Mano a mano che ci si avvicina alle primarie, i renziani hanno ormai capito che c’è chi gioca a delegittimare la conta, facendo balenare qua e là che per l’elezione del segretario contano più gli iscritti che non «quelli che passano». Rientra in questo clima l’accesa e lunga discussione dell’altro giorno in segreteria sulla campagna delle primarie: dopo il tentativo, andato a vuoto, di mettere in discussione lo slogan ”Le primarie sono aperte” perché, ha sostenuto ad esempio il bersaniano Alfredo D’Attorre, «non si capisce per chi e per che cosa si va a votare», si è poi stabilito di stanziare appena 250 mila euro, a fronte del milione e 900 mila del 2009, primarie Bersani-Franceschini. «Significa che in migliaia di comuni anche grossi avremo difficoltà a mettere manifesti», anticipa Antonio Funiciello, veltroniano che sta in segreteria.

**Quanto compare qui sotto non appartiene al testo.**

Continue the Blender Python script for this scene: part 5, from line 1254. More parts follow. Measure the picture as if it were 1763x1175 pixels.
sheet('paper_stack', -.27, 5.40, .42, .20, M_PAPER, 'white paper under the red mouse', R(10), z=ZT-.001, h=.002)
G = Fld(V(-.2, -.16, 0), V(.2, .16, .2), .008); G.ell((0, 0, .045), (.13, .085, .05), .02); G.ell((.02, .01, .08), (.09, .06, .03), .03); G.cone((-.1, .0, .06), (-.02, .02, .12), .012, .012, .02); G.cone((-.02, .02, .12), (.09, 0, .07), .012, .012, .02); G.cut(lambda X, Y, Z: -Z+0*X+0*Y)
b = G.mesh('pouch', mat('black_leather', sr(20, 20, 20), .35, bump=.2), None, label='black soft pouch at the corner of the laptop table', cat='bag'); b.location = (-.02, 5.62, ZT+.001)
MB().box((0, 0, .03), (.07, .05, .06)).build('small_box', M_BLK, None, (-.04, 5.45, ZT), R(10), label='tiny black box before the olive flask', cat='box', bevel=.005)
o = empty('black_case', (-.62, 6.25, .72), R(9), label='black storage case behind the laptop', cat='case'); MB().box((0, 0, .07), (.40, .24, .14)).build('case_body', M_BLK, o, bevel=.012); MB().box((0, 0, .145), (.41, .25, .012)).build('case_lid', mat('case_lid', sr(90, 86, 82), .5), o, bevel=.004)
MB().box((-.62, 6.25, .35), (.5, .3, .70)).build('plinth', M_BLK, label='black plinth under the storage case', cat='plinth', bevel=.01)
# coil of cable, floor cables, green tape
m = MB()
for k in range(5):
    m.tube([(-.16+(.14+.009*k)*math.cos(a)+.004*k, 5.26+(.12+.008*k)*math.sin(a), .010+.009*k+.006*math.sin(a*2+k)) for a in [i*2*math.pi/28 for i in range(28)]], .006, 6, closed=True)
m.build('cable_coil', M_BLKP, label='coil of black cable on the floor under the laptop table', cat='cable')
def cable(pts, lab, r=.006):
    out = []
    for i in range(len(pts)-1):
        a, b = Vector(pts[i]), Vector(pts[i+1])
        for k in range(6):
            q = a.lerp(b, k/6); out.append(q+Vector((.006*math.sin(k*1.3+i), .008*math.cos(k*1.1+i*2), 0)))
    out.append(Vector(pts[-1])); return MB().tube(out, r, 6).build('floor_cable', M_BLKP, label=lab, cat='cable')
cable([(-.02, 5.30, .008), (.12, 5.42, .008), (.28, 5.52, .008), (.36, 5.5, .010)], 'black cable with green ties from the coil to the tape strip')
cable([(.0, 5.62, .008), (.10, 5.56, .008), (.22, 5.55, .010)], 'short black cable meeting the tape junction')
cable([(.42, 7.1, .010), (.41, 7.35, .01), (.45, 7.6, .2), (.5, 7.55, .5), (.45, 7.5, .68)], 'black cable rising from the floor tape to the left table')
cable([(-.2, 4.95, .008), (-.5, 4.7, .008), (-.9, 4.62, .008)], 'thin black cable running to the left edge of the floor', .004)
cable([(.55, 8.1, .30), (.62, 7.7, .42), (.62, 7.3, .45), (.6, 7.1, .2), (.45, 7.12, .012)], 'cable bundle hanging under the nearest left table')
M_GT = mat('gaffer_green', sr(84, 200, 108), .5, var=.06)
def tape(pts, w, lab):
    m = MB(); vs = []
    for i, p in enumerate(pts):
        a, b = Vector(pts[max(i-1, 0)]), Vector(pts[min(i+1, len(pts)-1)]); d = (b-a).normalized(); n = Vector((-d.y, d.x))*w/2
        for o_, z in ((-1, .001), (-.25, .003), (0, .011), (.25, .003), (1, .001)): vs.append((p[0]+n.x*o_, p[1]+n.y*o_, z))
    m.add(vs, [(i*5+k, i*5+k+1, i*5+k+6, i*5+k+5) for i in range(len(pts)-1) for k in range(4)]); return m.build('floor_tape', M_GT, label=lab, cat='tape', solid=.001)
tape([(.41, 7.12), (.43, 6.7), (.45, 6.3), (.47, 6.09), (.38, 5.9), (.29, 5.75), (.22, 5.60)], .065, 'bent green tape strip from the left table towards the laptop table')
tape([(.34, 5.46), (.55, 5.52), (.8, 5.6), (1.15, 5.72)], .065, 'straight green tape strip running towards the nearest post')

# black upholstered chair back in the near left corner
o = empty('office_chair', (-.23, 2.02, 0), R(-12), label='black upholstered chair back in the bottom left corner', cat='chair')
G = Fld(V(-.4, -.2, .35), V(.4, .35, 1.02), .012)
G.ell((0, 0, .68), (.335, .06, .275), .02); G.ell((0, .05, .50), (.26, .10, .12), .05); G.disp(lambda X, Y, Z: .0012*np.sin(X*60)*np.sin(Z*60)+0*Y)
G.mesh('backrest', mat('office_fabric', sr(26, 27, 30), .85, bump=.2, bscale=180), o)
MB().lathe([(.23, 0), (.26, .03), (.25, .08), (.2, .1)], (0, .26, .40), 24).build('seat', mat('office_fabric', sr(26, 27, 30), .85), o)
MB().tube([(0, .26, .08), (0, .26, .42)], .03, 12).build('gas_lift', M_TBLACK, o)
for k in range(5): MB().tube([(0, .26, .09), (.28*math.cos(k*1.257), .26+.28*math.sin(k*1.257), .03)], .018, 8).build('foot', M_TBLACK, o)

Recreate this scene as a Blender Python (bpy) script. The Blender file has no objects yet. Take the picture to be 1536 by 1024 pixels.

Chi in sostanza avesse in mente di far riuscire male i gazebo, magari di sabotarli per mutilare la vittoria di qualcuno, si sta già fregando le mani, lo spettacolo offerto dal tesseramento dopato e dai congressi fasulli e irregolari, un risultato comunque lo ha raggiunto. La strategia sembra essere quella di buttarla in caciara, inducendo disaffezione. Come che sia, la direzione consultata via mail ha deciso di chiudere il tesseramento da lunedì 11 novembre, con 12 voti contrari, il no di Civati e il sì di Pittella che ha puntato il dito su Cuperlo («fa l’anima bella») e su Civati stesso («doppiogiochista, aveva detto che era d’accordo»). Sei città dovranno rifare i congressi per gravi irregolarità. I luoghi reietti sono Rovigo, Asti, Lecce, Siracusa, Frosinone, Cosenza.



E’ polemica dopo il processo di Renzi al ministro Cancellieri («si doveva dimettere»). Da Letta ed Epifani trapela gelo, mentre D’Alema imputa al sindaco una sorta di attentato al vertice del partito: «La segreteria aveva deciso diversamente, Renzi doveva parlare prima». In serata, nella sua mail, Renzi risponde a tutto e tutti. Congressi: «Si è votato per i provinciali, buon esercizio di democrazia, ma ora contano le primarie». Cancellieri: «Ribadisco che doveva dimettersi, ma non creo problemi a Letta».